• [Stored data]

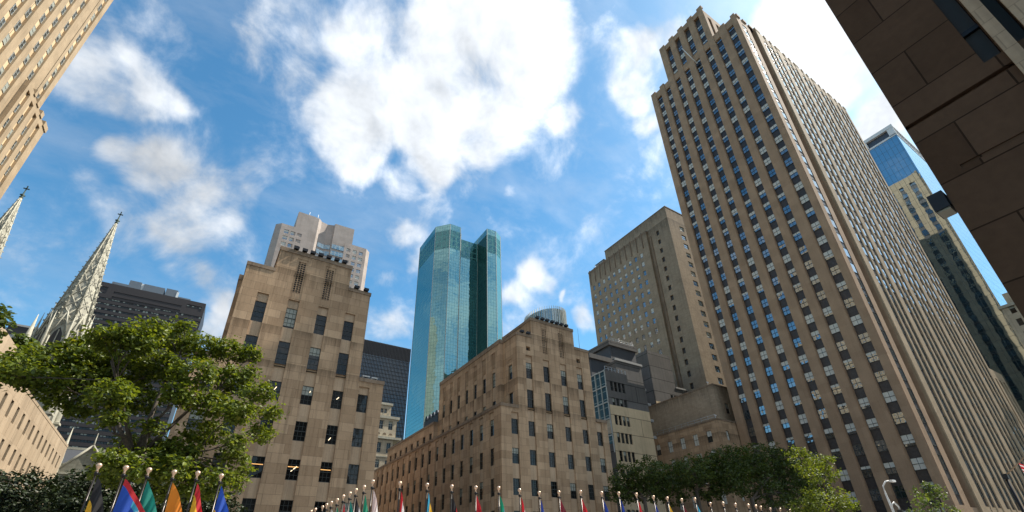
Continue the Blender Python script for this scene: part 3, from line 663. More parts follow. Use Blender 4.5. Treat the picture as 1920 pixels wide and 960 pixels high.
# ------------------------------------------------------------------ low wing and brown block at the foot of the tower
rt = root('low_wing', (100, 75, 0), 'low tan stone wing with two rows of pale blind-drawn windows left of the striped tower', 'building')
mb = MB(); items = []; rn = []
for k in range(6):
    a = 65.6 + 3.78 * k; b = a + 1.35
    rn.append((a, b, 0, 29.8, .08, None))
    for z1 in (29.2, 24.8, 20.4, 16, 11.6): rn.append((a, b, z1 - 2.65, z1, .3, None)); items.append(('N', 97, a, b, z1 - 2.65, z1, .26))
rw = []
for z1 in (28.9, 24.6, 20.3, 16): rw.append((99.4, 100.5, z1 - 2.2, z1, .3, None)); items.append(('W', 63.5, 99.4, 100.5, z1 - 2.2, z1, .26))
tier(mb, 97, 108, 63.5, 87.6, 0, 31.4, 'limestone', N=rn, W=rw); part(mb, 'wall', rt)
cp = MB(); coping(cp, 97, 108, 63.5, 87.6, 31.4, h=.3); part(cp, 'coping', rt)
windows(rt, items, nc=2, nr=2, blinds=((0, 1), (.5, 1.5), (1, 4)), blind='white_blind')
rt = root('brown_block', (110, 72, 0), 'plain brown stone block rising above the low wing beside the striped tower', 'building')
mb = MB(); rw = [(106.2, 107.6, 34.6, 37.2, .3, None), (106.2, 107.6, 30, 32.6, .3, None)]
tier(mb, 103, 118, 66.3, 88.5, 25, 41.7, 'brown_brick', W=rw); part(mb, 'wall', rt)
cp = MB(); coping(cp, 103, 118, 66.3, 88.5, 41.7, h=.3); part(cp, 'coping', rt)
windows(rt, [('W', 66.3, 106.2, 107.6, 34.6, 37.2, .26), ('W', 66.3, 106.2, 107.6, 30, 32.6, .26)], nc=2, nr=2)

# ------------------------------------------------------------------ middle distance slab tower
rt = root('slab_tower', (145, 110, 0), 'brown slab tower with small square windows, just left of the striped tower', 'tower')
mb = MB(); items = []
rn = [(93.2, 94.5, 121.4 - 2.1 - 4.33 * k, 121.4 - 4.33 * k, .5, 'groove') for k in range(24)]
rw = []
for k in range(24):
    z1 = 122.7 - 4.33 * k; rw.append((140.6, 143.3, z1 - 2.3, z1, .3, None)); items.append(('W', 88, 140.6, 143.3, z1 - 2.3, z1, .25))
    rw.append((146.6, 149.3, z1 - 2.3, z1, .3, None)); items.append(('W', 88, 146.6, 149.3, z1 - 2.3, z1, .25))
tier(mb, 134, 165, 88, 123.4, 0, 130.2, 'brown_brick', N=rn, W=rw)
rm = [(131.9 - 3.22 * j - .7, 131.9 - 3.22 * j + .7, 115.6 - 2.2 - 4.33 * k, 115.6 - 4.33 * k, .25, None) for j in range(10) for k in range(22)]
for a in rm: items.append(('N', 132.9, a[0], a[1], a[2], a[3], .2))
rm += [(133.6 - 3.22 * j, 133.75 - 3.22 * j, 117, 124, .15, 'groove') for j in range(10)]
tier(mb, 132.9, 134, 98.6, 134.4, 0, 124.3, 'brown_brick', N=rm)
tier(mb, 134.003, 165, 123.4, 134.4, 0, 124.3, 'brown_brick')
mb.box(133.7, 134.01, 97.2, 98.3, 0, 121, 'limestone_coping')
part(mb, 'wall', rt)
cp = MB(); coping(cp, 134, 165, 88, 123.4, 130.2, h=.35, w=.4); coping(cp, 132.9, 134.2, 98.6, 134.4, 124.3, h=.8, w=.3)
for j in range(11): cp.box(132.6, 132.95, 133.2 - 3.22 * j, 133.6 - 3.22 * j, 117, 124.6, 'limestone_coping')
part(cp, 'coping', rt)
windows(rt, items, nc=1, nr=1, frame='pale_frame', pane='sky_pane', blinds=((0, 3), (.5, 3), (.8, 1)), blind='white_blind')

# ------------------------------------------------------------------ grey stepped modern building
rt = root('stepped_building', (90, 84, 0), 'modern grey and tan banded building stepped back between the middle block and the slab tower', 'building')
mb = MB(); items = []
wx = [(76.6, 77.5), (77.85, 78.75), (79.1, 80.0), (80.35, 81.25)]
rw = []
for k in range(9):
    z1 = 40.5 - 4.0 * k
    for a, b in wx: rw.append((a, b, z1 - 2.3, z1, .35, 'groove')); items.append(('W', 75, a, b, z1 - 2.3, z1, .25))
relief(mb, 'W', 75, 75.5, 88.4, 0, 34.7, 'tan_panel', [r_ for r_ in rw if r_[3] < 34.7])
relief(mb, 'W', 75, 75.5, 88.4, 34.7, 41.3, 'grey_panel', [r_ for r_ in rw if r_[3] > 34.7])
relief(mb, 'W', 75, 75.5, 82.6, 41.3, 43.1, 'grey_panel')
mb.box(75.5, 82.6, 75.01, 80.2, 41.3, 43.1, 'grey_panel', 'bW'); mb.box(75.5, 88.4, 75.01, 96, 0, 41.3, 'grey_panel', 'bWN')
relief(mb, 'N', 75.5, 75, 96, 0, 41.3, 'grey_panel')
mb.box(84.6, 94, 80, 96, 41.31, 49.3, 'grey_panel')
part(mb, 'wall', rt)
m = MB(); m.poly([(75.47, 75.2, 26), (75.47, 80.3, 26), (75.47, 80.3, 43), (75.47, 75.2, 43)], 'green_glass')
for z in (43, 39.2, 35.4, 31.6, 27.8): m.box(75.3, 75.5, 75.1, 80.3, z - .15, z + .1, 'pale_frame')
for y in (75.1, 76.8, 78.5, 80.2): m.box(75.28, 75.5, y, y + .15, 24, 43.2, 'pale_frame')
m.box(75.35, 75.5, 75.3, 80.1, 28.2, 31.3, 'cream_stone'); part(m, 'glass_bay', rt)
mb = MB(); mb.box(87.5, 97.3, 84, 104, 41.31, 55.8, 'slate'); mb.box(80, 90, 84.3, 104, 41.31, 50.5, 'slate'); part(mb, 'penthouse', rt)
mb = MB(); mb.box(86.9, 97.8, 83.5, 104.4, 55.8, 57.3, 'grey_panel'); mb.box(79.4, 87.3, 83.7, 104, 50.5, 51.8, 'grey_panel')
for i in range(5): mb.box(79.9, 80.0, 85 + i * 1.8, 85.3 + i * 1.8, 44, 50.4, 'brown_brick')
part(mb, 'cornice', rt)
for bx_ in ((84.3, 94.3, 79.7, 80.2, 49.3, 49.9), (88.4, 89.9, 76, 77, 40.6, 41.2)) + tuple((88.4, 89.7, 75.2, 76.1, z, z + .6) for z in (36.5, 32.5, 28.5)):
    mb = MB(); mb.box(*bx_, 'concrete'); part(mb, 'ledge', rt)
mb = MB()
wx2 = [(117.0, 118.1), (118.6, 119.7), (120.2, 121.3), (121.8, 122.9)]; rw = []
for k in range(5):
    z1 = 48.4 - 4.4 * k
    for a, b in wx2: rw.append((a, b, z1 - 2.6, z1, .35, 'groove')); items.append(('W', 90, a, b, z1 - 2.6, z1, .25))
relief(mb, 'W', 90, 109.8, 125.4, 0, 45.3, 'tan_panel', [r_ for r_ in rw if r_[3] < 45.3]); relief(mb, 'W', 90, 109.8, 125.4, 45.3, 50.9, 'grey_panel', [r_ for r_ in rw if r_[3] > 45.3])
relief(mb, 'W', 90, 109.8, 120.2, 50.9, 61.8, 'grey_panel')
mb.box(109.8, 125.4, 90.01, 112, 0, 50.9, 'grey_panel', 'bW'); mb.box(109.8, 120.2, 90.01, 112, 50.9, 61.8, 'grey_panel', 'bW')
mb.box(88.4, 109.8, 104, 112, 0, 48, 'slate'); mb.box(120.2, 125.6, 89.8, 90.3, 50.9, 51.4, 'concrete')
part(mb, 'rear_wall', rt)
windows(rt, items, nc=1, nr=1, blinds=((0, 6), (.4, 1)))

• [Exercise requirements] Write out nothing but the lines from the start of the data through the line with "32.6, .26)], nc=2, nr=2)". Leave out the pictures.

• [Answer for the task]
Continue the Blender Python script for this scene: part 3, from line 663. More parts follow. Use Blender 4.5. Treat the picture as 1920 pixels wide and 960 pixels high.
# ------------------------------------------------------------------ low wing and brown block at the foot of the tower
rt = root('low_wing', (100, 75, 0), 'low tan stone wing with two rows of pale blind-drawn windows left of the striped tower', 'building')
mb = MB(); items = []; rn = []
for k in range(6):
    a = 65.6 + 3.78 * k; b = a + 1.35
    rn.append((a, b, 0, 29.8, .08, None))
    for z1 in (29.2, 24.8, 20.4, 16, 11.6): rn.append((a, b, z1 - 2.65, z1, .3, None)); items.append(('N', 97, a, b, z1 - 2.65, z1, .26))
rw = []
for z1 in (28.9, 24.6, 20.3, 16): rw.append((99.4, 100.5, z1 - 2.2, z1, .3, None)); items.append(('W', 63.5, 99.4, 100.5, z1 - 2.2, z1, .26))
tier(mb, 97, 108, 63.5, 87.6, 0, 31.4, 'limestone', N=rn, W=rw); part(mb, 'wall', rt)
cp = MB(); coping(cp, 97, 108, 63.5, 87.6, 31.4, h=.3); part(cp, 'coping', rt)
windows(rt, items, nc=2, nr=2, blinds=((0, 1), (.5, 1.5), (1, 4)), blind='white_blind')
rt = root('brown_block', (110, 72, 0), 'plain brown stone block rising above the low wing beside the striped tower', 'building')
mb = MB(); rw = [(106.2, 107.6, 34.6, 37.2, .3, None), (106.2, 107.6, 30, 32.6, .3, None)]
tier(mb, 103, 118, 66.3, 88.5, 25, 41.7, 'brown_brick', W=rw); part(mb, 'wall', rt)
cp = MB(); coping(cp, 103, 118, 66.3, 88.5, 41.7, h=.3); part(cp, 'coping', rt)
windows(rt, [('W', 66.3, 106.2, 107.6, 34.6, 37.2, .26), ('W', 66.3, 106.2, 107.6, 30, 32.6, .26)], nc=2, nr=2)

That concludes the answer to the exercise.